[Scene script records]
--------
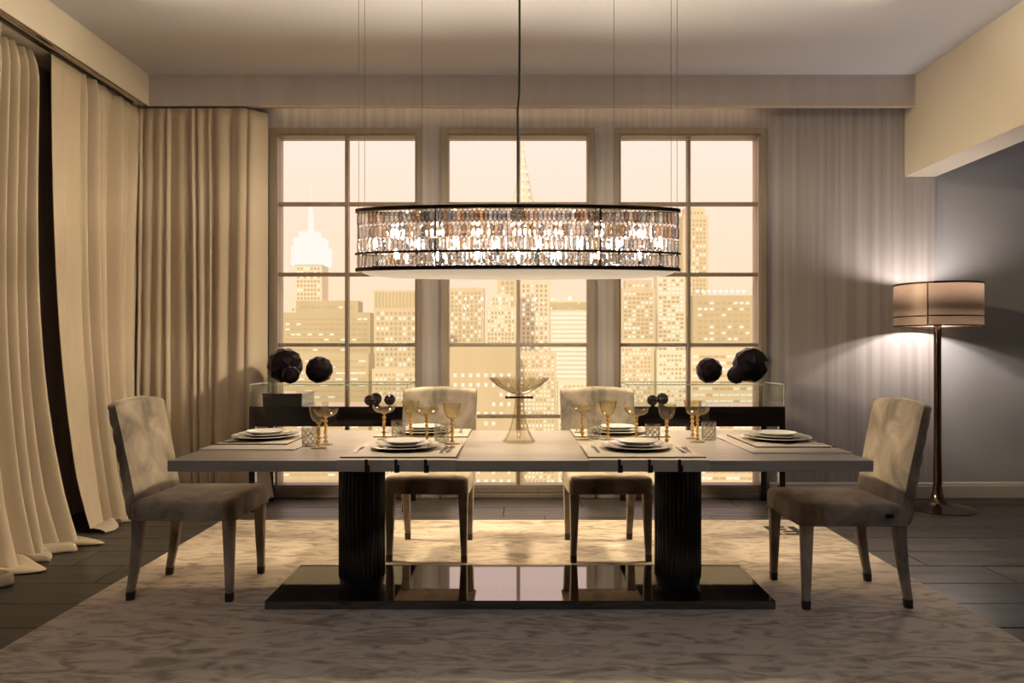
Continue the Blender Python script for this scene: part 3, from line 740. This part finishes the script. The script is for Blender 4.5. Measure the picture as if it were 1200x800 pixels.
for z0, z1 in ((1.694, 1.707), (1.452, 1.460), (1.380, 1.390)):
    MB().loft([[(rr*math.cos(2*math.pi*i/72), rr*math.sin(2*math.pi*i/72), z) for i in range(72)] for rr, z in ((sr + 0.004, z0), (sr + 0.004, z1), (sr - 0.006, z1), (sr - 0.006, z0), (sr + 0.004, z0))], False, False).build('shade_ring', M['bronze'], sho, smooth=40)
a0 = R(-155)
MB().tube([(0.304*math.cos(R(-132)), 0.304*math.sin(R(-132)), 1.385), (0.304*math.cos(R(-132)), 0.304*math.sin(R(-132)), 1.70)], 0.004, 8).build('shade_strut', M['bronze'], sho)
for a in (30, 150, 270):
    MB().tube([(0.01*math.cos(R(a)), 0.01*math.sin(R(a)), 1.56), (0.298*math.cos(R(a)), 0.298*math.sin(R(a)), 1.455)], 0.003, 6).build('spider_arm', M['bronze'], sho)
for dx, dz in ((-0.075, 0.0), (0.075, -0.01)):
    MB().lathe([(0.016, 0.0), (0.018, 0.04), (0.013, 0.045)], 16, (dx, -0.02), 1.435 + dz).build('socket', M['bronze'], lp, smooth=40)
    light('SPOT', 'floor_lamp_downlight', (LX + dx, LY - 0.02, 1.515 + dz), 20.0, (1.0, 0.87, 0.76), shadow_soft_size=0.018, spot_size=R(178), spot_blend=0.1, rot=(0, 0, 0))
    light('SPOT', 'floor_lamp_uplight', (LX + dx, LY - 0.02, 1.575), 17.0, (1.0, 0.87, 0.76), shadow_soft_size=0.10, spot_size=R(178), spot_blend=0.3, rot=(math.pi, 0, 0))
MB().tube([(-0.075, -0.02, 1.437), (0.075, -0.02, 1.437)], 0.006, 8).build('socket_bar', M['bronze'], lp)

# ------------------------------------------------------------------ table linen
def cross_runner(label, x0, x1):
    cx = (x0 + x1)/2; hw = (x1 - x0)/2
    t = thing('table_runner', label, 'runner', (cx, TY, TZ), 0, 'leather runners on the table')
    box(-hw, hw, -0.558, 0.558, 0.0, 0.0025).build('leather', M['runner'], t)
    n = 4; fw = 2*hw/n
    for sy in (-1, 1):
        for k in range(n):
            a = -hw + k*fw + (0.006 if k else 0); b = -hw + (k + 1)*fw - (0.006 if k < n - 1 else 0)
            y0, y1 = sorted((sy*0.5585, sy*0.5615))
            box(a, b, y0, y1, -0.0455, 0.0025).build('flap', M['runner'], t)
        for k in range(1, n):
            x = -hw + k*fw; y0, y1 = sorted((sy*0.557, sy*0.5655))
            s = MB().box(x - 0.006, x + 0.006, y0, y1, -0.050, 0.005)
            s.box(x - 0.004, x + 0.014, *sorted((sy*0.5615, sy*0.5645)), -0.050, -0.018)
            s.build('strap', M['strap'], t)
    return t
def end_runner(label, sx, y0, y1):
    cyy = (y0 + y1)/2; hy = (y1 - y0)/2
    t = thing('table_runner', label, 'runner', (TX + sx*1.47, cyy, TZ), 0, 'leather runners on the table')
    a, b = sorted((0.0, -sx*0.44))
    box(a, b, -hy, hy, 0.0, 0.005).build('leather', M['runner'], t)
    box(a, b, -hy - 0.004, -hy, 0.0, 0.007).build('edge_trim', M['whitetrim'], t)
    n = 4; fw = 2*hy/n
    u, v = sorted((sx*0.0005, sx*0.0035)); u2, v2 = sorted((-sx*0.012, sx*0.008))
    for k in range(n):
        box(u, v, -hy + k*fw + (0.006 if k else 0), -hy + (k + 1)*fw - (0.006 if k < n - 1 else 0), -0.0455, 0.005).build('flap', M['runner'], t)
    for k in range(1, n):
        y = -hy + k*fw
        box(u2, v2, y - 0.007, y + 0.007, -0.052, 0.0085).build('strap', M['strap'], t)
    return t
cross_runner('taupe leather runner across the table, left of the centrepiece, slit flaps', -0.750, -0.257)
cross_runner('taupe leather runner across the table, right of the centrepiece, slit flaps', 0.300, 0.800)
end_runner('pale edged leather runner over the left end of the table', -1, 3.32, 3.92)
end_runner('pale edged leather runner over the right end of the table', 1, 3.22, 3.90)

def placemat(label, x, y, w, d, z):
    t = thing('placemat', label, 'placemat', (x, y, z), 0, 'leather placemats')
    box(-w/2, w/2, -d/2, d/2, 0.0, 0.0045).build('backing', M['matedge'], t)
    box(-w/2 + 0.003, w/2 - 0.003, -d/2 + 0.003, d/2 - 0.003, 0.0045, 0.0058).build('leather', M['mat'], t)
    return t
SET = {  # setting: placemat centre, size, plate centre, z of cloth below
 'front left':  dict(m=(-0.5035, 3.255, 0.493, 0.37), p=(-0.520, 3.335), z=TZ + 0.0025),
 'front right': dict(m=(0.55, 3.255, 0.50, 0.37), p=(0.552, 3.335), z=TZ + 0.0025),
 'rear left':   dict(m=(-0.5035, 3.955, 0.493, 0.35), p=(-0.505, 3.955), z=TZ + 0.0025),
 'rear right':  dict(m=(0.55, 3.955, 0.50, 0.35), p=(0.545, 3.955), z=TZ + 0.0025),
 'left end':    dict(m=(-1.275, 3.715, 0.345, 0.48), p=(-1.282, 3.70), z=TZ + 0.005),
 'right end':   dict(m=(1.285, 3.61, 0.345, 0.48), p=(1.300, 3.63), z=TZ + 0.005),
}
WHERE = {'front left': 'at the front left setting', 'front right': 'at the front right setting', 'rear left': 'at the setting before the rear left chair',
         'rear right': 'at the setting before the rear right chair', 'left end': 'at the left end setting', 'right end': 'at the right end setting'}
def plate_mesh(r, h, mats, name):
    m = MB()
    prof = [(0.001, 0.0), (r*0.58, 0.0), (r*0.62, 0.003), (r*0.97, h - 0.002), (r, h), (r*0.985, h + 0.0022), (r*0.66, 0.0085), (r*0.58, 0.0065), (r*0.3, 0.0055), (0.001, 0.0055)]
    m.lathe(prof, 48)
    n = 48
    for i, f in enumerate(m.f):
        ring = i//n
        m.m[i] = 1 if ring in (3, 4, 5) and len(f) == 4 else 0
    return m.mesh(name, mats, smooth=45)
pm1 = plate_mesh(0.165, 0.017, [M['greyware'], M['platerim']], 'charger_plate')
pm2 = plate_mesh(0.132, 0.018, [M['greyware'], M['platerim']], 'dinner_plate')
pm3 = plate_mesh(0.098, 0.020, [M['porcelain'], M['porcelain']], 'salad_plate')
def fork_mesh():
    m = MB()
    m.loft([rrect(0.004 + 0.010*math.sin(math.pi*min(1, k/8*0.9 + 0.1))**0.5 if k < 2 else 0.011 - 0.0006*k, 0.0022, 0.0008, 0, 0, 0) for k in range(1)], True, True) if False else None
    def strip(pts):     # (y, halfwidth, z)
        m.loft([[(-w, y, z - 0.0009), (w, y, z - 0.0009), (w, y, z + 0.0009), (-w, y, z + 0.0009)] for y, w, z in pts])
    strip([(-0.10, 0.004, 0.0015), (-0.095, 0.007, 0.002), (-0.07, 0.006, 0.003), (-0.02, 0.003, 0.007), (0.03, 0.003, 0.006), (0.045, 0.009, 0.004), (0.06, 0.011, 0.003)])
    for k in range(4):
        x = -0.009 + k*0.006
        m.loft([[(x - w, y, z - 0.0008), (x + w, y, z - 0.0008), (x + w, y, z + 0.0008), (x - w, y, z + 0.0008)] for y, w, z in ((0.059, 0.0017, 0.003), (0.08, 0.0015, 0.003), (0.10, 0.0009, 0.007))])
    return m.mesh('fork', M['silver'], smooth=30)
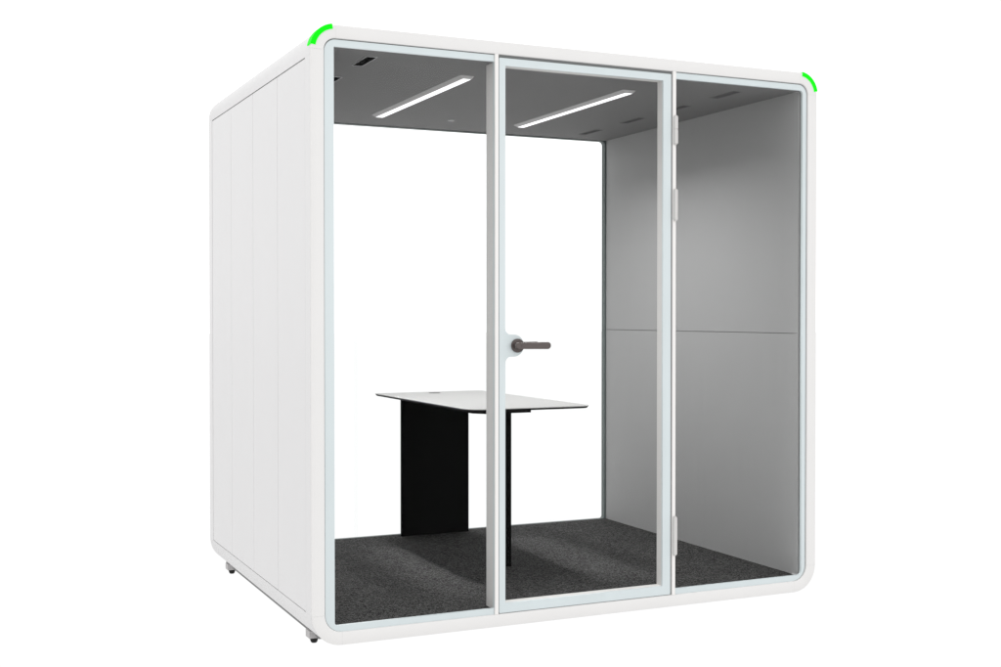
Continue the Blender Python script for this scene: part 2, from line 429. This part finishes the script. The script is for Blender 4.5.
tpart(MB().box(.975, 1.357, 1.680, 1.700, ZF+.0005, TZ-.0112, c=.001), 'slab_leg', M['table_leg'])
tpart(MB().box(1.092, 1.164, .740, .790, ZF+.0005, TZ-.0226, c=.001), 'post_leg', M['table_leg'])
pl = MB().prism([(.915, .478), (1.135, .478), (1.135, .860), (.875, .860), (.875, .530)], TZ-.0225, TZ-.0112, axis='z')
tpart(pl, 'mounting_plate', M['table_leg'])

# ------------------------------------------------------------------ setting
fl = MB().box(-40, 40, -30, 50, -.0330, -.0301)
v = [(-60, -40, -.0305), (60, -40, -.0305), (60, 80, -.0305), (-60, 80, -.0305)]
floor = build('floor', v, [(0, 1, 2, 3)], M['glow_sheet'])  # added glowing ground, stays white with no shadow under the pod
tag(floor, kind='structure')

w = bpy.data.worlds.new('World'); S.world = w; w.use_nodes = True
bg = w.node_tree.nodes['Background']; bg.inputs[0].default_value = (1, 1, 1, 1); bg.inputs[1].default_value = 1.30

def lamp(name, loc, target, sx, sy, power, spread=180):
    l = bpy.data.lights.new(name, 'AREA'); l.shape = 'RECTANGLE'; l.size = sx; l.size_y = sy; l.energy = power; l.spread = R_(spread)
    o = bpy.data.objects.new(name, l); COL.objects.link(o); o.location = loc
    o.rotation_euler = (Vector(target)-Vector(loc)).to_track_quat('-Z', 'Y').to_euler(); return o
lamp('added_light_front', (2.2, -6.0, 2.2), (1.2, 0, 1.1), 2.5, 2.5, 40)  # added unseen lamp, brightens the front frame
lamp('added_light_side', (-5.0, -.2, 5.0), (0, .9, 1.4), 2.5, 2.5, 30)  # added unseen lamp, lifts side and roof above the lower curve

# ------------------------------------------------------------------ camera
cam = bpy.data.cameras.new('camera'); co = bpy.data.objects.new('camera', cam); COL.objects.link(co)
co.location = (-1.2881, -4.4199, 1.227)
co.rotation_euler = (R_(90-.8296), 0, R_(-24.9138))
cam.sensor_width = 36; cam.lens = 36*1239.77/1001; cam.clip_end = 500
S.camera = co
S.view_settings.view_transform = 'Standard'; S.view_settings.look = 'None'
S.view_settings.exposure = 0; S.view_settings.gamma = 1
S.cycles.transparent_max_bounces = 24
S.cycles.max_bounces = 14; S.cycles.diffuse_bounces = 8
--------
What the task asks:
Print, exactly as written, the lines above from the first one to the one containing "8).build('socket_bar', M['bronze'], lp)". Leave out pictures.

Exercise response:
Continue the Blender Python script for this scene: part 3, from line 740. This part finishes the script. The script is for Blender 4.5. Measure the picture as if it were 1200x800 pixels.
for z0, z1 in ((1.694, 1.707), (1.452, 1.460), (1.380, 1.390)):
    MB().loft([[(rr*math.cos(2*math.pi*i/72), rr*math.sin(2*math.pi*i/72), z) for i in range(72)] for rr, z in ((sr + 0.004, z0), (sr + 0.004, z1), (sr - 0.006, z1), (sr - 0.006, z0), (sr + 0.004, z0))], False, False).build('shade_ring', M['bronze'], sho, smooth=40)
a0 = R(-155)
MB().tube([(0.304*math.cos(R(-132)), 0.304*math.sin(R(-132)), 1.385), (0.304*math.cos(R(-132)), 0.304*math.sin(R(-132)), 1.70)], 0.004, 8).build('shade_strut', M['bronze'], sho)
for a in (30, 150, 270):
    MB().tube([(0.01*math.cos(R(a)), 0.01*math.sin(R(a)), 1.56), (0.298*math.cos(R(a)), 0.298*math.sin(R(a)), 1.455)], 0.003, 6).build('spider_arm', M['bronze'], sho)
for dx, dz in ((-0.075, 0.0), (0.075, -0.01)):
    MB().lathe([(0.016, 0.0), (0.018, 0.04), (0.013, 0.045)], 16, (dx, -0.02), 1.435 + dz).build('socket', M['bronze'], lp, smooth=40)
    light('SPOT', 'floor_lamp_downlight', (LX + dx, LY - 0.02, 1.515 + dz), 20.0, (1.0, 0.87, 0.76), shadow_soft_size=0.018, spot_size=R(178), spot_blend=0.1, rot=(0, 0, 0))
    light('SPOT', 'floor_lamp_uplight', (LX + dx, LY - 0.02, 1.575), 17.0, (1.0, 0.87, 0.76), shadow_soft_size=0.10, spot_size=R(178), spot_blend=0.3, rot=(math.pi, 0, 0))
MB().tube([(-0.075, -0.02, 1.437), (0.075, -0.02, 1.437)], 0.006, 8).build('socket_bar', M['bronze'], lp)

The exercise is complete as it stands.